Prabowo mengatakan para wartawan sudah mendapatkan cukup banyak bahan pemberitaan dari sambutannya selama setengah jam. “Saudara-saudara sementara itu yang saya sampaikan. Teman media, saya kira cukup banyak bahan ya," kata Prabowo yang disambut jajaran kabinet.
Prabowo juga mengatakan bahwa ia sudah berbicara secara terbuka dalam waktu yang lama. Menurut dia, hal tersebut tidak terjadi pada masa Presiden Joko Widodo atau Jokowi. Selanjutnya, Prabowo mengatakan ia ingin menyampaikan sejumlah hal yang media tidak boleh dengar. Dia pun mengibaratkan media seperti anak-anak yang menunggu orangtua berbicara sambil meminta wartawan keluar.
“Saya kira media ini masih muda-muda ya. Jadi, ada hal-hal yang kalau orang tua bicara, yang muda-muda, anak-anak biasanya tunggu di luar. Kan begitu kan? Terima kasih sementara," ujar Prabowo sambil tersenyum disambut tepuk tangan jajaran kabinet.
Ini bukan pertama kalinya Prabowo menyindir wartawan. Ketua Umum Partai Gerindra itu pernah mengatakan wartawan yang bergaji kecil punya hati yang sama dengan rakyat yang mendukung dirinya.
"Wartawan sekarang banyak nyamar. Tapi kalau wartawan baik-baik, mereka sama hatinya dengan kita karena gajinya kecil. Mereka yang gajinya kecil itu hatinya sama kita," kata Prabowo saat menemui pendukungnya di Hotel Bumi Wiyata Depok, Jawa Barat, 1 April 2018.
Prabowo juga berujar bahwa wartawan bukan termasuk dalam bagian elite, yaitu unsur-unsur pimpinan atau orang-orang yang paling terdidik bangsa. "Wartawan belum elite. Sorry, lu masih... Pemimpin Redaksi elite. Apalagi pemilik media. Itu elite banget itu," katanya.
Sindiran Prabowo pada wartawan bermula ketika ia membahas saat masih aktif di dunia militer. Prabowo menceritakan para prajuritnya kebanyakan orang Sunda. Prajurit Sunda, kata Prabowo, memiliki ciri khas tubuh yang halus.
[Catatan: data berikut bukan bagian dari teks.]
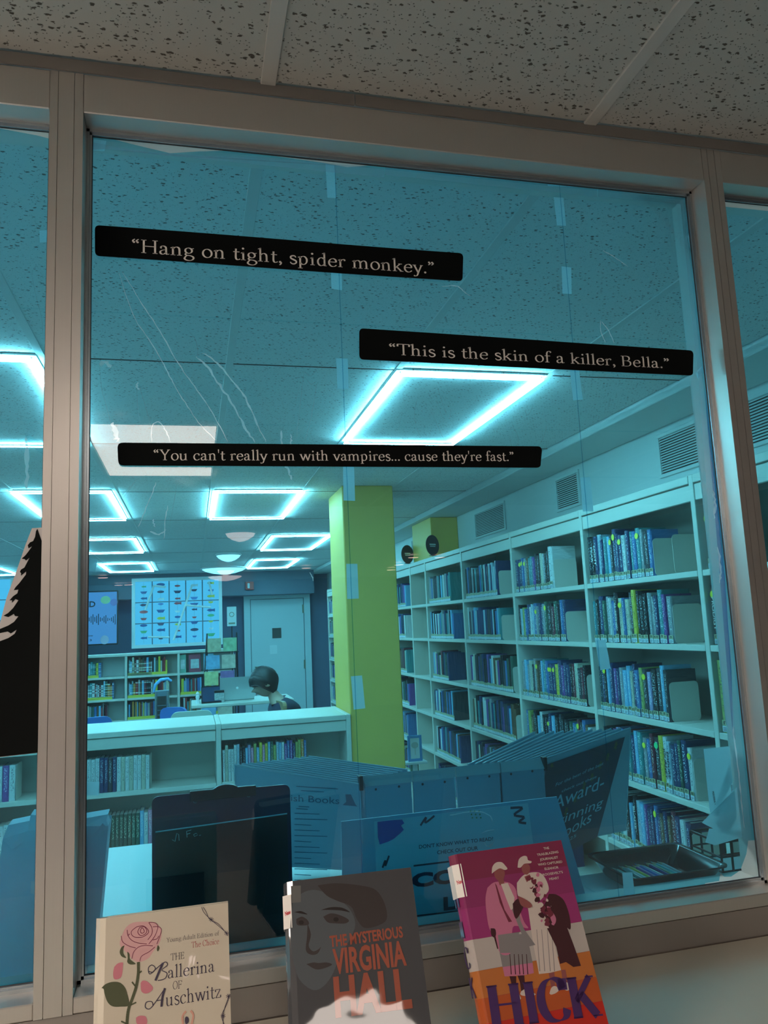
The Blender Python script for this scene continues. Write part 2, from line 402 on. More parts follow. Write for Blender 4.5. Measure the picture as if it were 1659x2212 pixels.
_ARCH = lambda x: ('s', [(x, .31), (x + .08, .4), (x + .17, .425), (x + .25, .37), (x + .27, .25)])
GLYPH = {
 ' ': (.27, []),
 'a': (.46, [('s', [(.07, .34), (.12, .41), (.2, .425), (.28, .38), (.3, .28)]), ('l', [(.3, .29), (.3, .1)]), ('s', [(.3, .12), (.33, .02), (.43, .04)]), ('s', [(.3, .25), (.17, .22), (.07, .15), (.07, .06), (.14, .01), (.22, .03), (.3, .11)]), ('d', .09, .33, .04)]),
 'b': (.52, _stem(.11, 0, .7, 0) + [_bowl_r(.11)]),
 'c': (.44, [('s', [(.38, .35), (.3, .42), (.18, .41), (.08, .3), (.07, .15), (.15, .03), (.27, .01), (.39, .08)]), ('d', .36, .34, .042)]),
 'd': (.54, _stem(.4, .0, .7, 0) + [_bowl_l(.4), ('f', .44, .014, .1)]),
 'e': (.46, [('s', [(.39, .25), (.37, .36), (.27, .425), (.15, .39), (.07, .27), (.08, .12), (.17, .02), (.29, .01), (.4, .09)]), ('l', [(.08, .245), (.4, .245)])]),
 'f': (.32, [('s', [(.35, .63), (.29, .7), (.19, .68), (.14, .56), (.14, .4)]), ('l', [(.14, .42), (.14, 0)]), ('f', .14, .014, .22), ('l', [(.03, .41), (.3, .41)]), ('d', .33, .64, .035)]),
 'g': (.48, [('l', _ell(.22, .285, .14, .135)), ('l', [(.32, .38), (.44, .41)]), ('s', [(.14, .17), (.09, .1), (.13, .05), (.3, .03), (.41, -.03), (.41, -.13), (.29, -.21), (.13, -.2), (.05, -.13), (.09, -.03), (.16, .04)])]),
 'h': (.55, _stem(.12, 0, .7) + [_ARCH(.12), ('l', [(.39, .27), (.39, 0)]), ('f', .39, .014, .2)]),
 'i': (.27, _stem(.13, 0, .42) + [('d', .125, .6, .052)]),
 'k': (.53, _stem(.12, 0, .7) + [('l', [(.13, .17), (.38, .41)]), ('f', .38, .41, .18), ('l', [(.21, .25), (.43, .01)]), ('f', .44, .014, .17)]),
 'l': (.27, _stem(.13, 0, .7)),
 'm': (.83, _stem(.12, 0, .42) + [_ARCH(.12), ('l', [(.39, .27), (.39, 0)]), ('f', .39, .014, .19), _ARCH(.4), ('l', [(.67, .27), (.67, 0)]), ('f', .67, .014, .19)]),
 'n': (.55, _stem(.12, 0, .42) + [_ARCH(.12), ('l', [(.39, .27), (.39, 0)]), ('f', .39, .014, .2)]),
 'o': (.5, [('l', _ell(.25, .213, .185, .213))]),
 'p': (.54, _stem(.12, -.21, .42) + [_bowl_r(.12)]),
 'r': (.38, _stem(.12, 0, .42) + [('s', [(.12, .28), (.18, .38), (.26, .425), (.33, .4)]), ('d', .32, .385, .045)]),
 's': (.38, [('t', [(.31, .34), (.27, .41), (.18, .425), (.09, .38), (.09, .29), (.2, .225), (.31, .16), (.32, .07), (.23, .0), (.12, .01), (.06, .09)])]),
 't': (.33, [('s', [(.15, .57), (.14, .3), (.14, .1), (.18, .02), (.25, .01), (.32, .05)]), ('l', [(.03, .41), (.3, .41)])]),
 'u': (.55, [('q', [(.0, .40), (.1, .43), (.1, .37)]), ('s', [(.1, .42), (.1, .25), (.1, .12), (.15, .02), (.26, .01), (.35, .07), (.39, .12)])] + _stem(.39, 0, .42, 0) + [('f', .43, .014, .1)]),
 'v': (.48, [('l', [(.06, .42), (.24, .0)]), ('l', [(.24, .0), (.41, .42)]), ('f', .07, .41, .17), ('f', .41, .41, .14)]),
 'w': (.72, [('l', [(.06, .42), (.22, .0)]), ('l', [(.22, .0), (.36, .42)]), ('l', [(.36, .42), (.51, .0)]), ('l', [(.51, .0), (.65, .42)]), ('f', .07, .41, .16), ('f', .36, .41, .16), ('f', .65, .41, .13)]),
 'y': (.48, [('l', [(.06, .42), (.24, .01)]), ('s', [(.41, .42), (.25, .02), (.18, -.15), (.06, -.2)]), ('f', .07, .41, .17), ('f', .41, .41, .14), ('d', .06, -.17, .04)]),
 'z': (.43, [('l', [(.06, .41), (.37, .41)]), ('l', [(.36, .41), (.06, .01)]), ('l', [(.05, .015), (.38, .015)]), ('l', [(.05, .41), (.05, .3)]), ('l', [(.38, .02), (.38, .13)])]),
 'A': (.68, [('l', [(.09, 0), (.33, .68)]), ('l', [(.33, .68), (.58, 0)]), ('l', [(.18, .23), (.48, .23)]), ('f', .09, .014, .18), ('f', .58, .014, .22)]),
 'B': (.62, _stem(.12, 0, .67, 1, 2) + [('s', [(.12, .655), (.3, .66), (.43, .6), (.44, .45), (.32, .36), (.12, .355)]), ('s', [(.12, .355), (.34, .35), (.49, .28), (.49, .11), (.36, .02), (.12, .014)])]),
 'C': (.66, [('s', [(.56, .5), (.5, .63), (.35, .68), (.18, .61), (.07, .42), (.08, .2), (.2, .04), (.38, .0), (.52, .05), (.58, .17)]), ('l', [(.575, .67), (.57, .48)])]),
 'E': (.58, _stem(.12, 0, .67, 1, 2) + [('l', [(.12, .655), (.48, .655)]), ('l', [(.12, .35), (.4, .35)]), ('l', [(.12, .014), (.5, .014)]), ('l', [(.48, .66), (.48, .53)]), ('l', [(.5, .01), (.51, .15)]), ('l', [(.39, .28), (.39, .42)])]),
 'F': (.54, _stem(.12, 0, .67, 1, 2) + [('l', [(.12, .655), (.48, .655)]), ('l', [(.12, .35), (.4, .35)]), ('l', [(.48, .66), (.48, .53)]), ('l', [(.39, .28), (.39, .42)])]),
 'H': (.74, _stem(.13, 0, .67, 1, 2) + _stem(.59, 0, .67, 1, 2) + [('l', [(.13, .35), (.59, .35)])]),
 'I': (.32, _stem(.16, 0, .67, 1, 2)),
 'K': (.66, _stem(.13, 0, .67, 1, 2) + [('l', [(.15, .27), (.52, .66)]), ('l', [(.26, .39), (.55, .01)]), ('f', .56, .014, .2), ('f', .52, .655, .18)]),
 'O': (.72, [('l', _ell(.36, .335, .28, .34))]),
 'T': (.62, _stem(.31, 0, .67, 1, 0) + [('l', [(.04, .655), (.58, .655)]), ('l', [(.045, .66), (.04, .52)]), ('l', [(.575, .66), (.58, .52)])]),
 'Y': (.64, [('l', [(.08, .66), (.31, .3)]), ('l', [(.31, .3), (.53, .66)]), ('l', [(.31, .31), (.31, 0)]), ('f', .31, .014, .22), ('f', .09, .655, .2), ('f', .53, .655, .17)]),
 '.': (.22, [('d', .1, .045, .055)]),
 ',': (.22, [('d', .1, .045, .055), ('s', [(.14, .04), (.13, -.05), (.07, -.11)])]),
 "'": (.17, [('q', [(.05, .7), (.12, .7), (.1, .47), (.07, .47)])]),
 '\u201c': (.36, _quote(.09, .52, 1) + _quote(.24, .52, 1)),
 '\u201d': (.36, _quote(.09, .52, 0) + _quote(.24, .52, 0)),
}
def serif_text(text, thick=.082, thin=.026, nib=14, track=0.0):
    """Our own pen-drawn serif lettering; returns 2D vertices and faces, capitals 0.67 high."""
    V, F = [], []
    pen = 0.0
    ph = math.radians(nib)
    for ch in text:
        adv, st = GLYPH[ch]
        for s in st:
            k = s[0]
            if k in 'lst':
                pts = s[1]
                if k == 'l': P = [Vector(p) for p in pts]
                else: P = _spl(pts)
                closed = k == 'l' and len(P) > 8
                n = len(P)
                b = len(V)
                for i, p in enumerate(P):
                    if closed: d = P[(i + 1) % (n - 1)] - P[(i - 1) % (n - 1)]
                    else: d = P[min(i + 1, n - 1)] - P[max(i - 1, 0)]
                    d.normalize()
                    a = math.atan2(d.y, d.x)
                    w = thin + (thick - thin) * abs(math.sin(a - ph)) ** 1.3
                    if k == 't': w = thin + (thick - thin) * (0.35 + 0.65 * (1 - abs(i / (n - 1) - .5) * 2))
                    nx, ny = -d.y * w / 2, d.x * w / 2
                    V.append((pen + p.x + nx, p.y + ny)); V.append((pen + p.x - nx, p.y - ny))
                for i in range(n - 1): F.append((b + 2 * i, b + 2 * i + 1, b + 2 * i + 3, b + 2 * i + 2))
            elif k == 'f':
                _, x, y, w = s; h = .014; b = len(V)
                V += [(pen + x - w / 2, y - h), (pen + x + w / 2, y - h), (pen + x + w / 2, y + h), (pen + x - w / 2, y + h)]; F.append((b, b + 1, b + 2, b + 3))
            elif k == 'q':
                b = len(V); V += [(pen + p[0], p[1]) for p in s[1]]; F.append(tuple(range(b, b + len(s[1]))))
            elif k == 'd':
                _, x, y, r = s; b = len(V)
                V += [(pen + x + r * math.cos(2 * PI * j / 10), y + r * math.sin(2 * PI * j / 10)) for j in range(10)]; F.append(tuple(range(b, b + 10)))
        pen += adv + track
    return V, F, 0.67

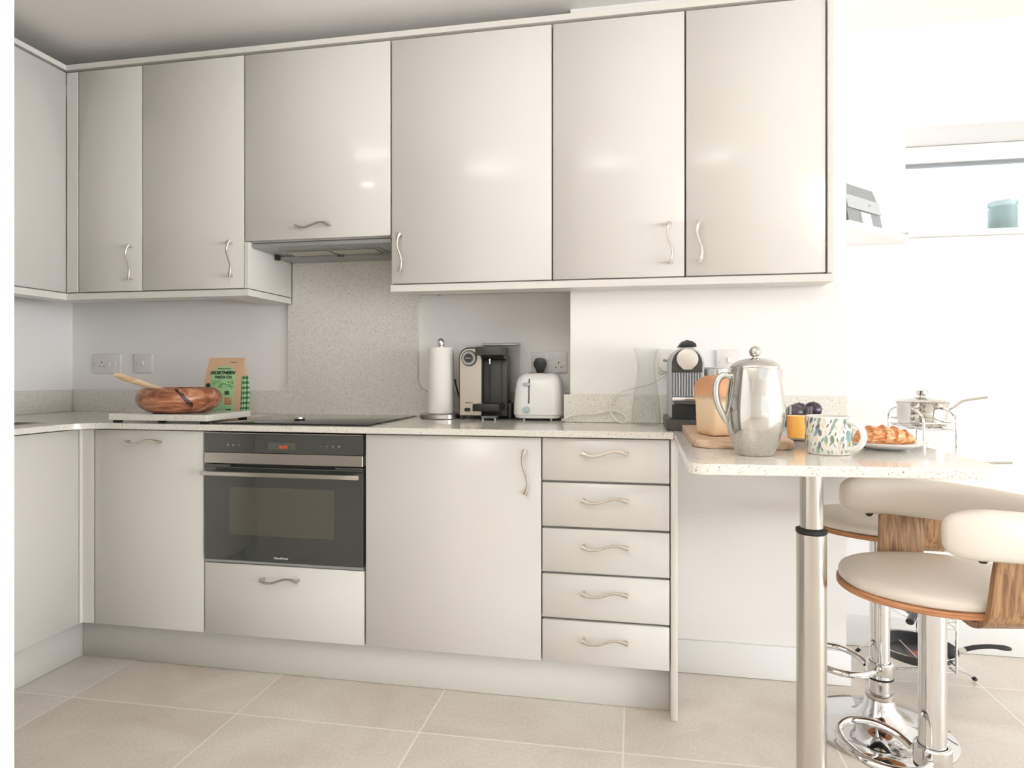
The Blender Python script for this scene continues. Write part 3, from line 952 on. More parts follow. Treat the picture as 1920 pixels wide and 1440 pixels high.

"Tapi kalau sudah perang, harimaunya keluar. Mereka sangat berani dalam pertempuran. Kalau sudah perang, mereka tidak mau tiarap. Mereka nyerang sambil mengeluarkan kata-kata yang saya enggak boleh sebut karena banyak kamera di sini. Wartawan banyak, ya, saya lihat," ujar Prabowo.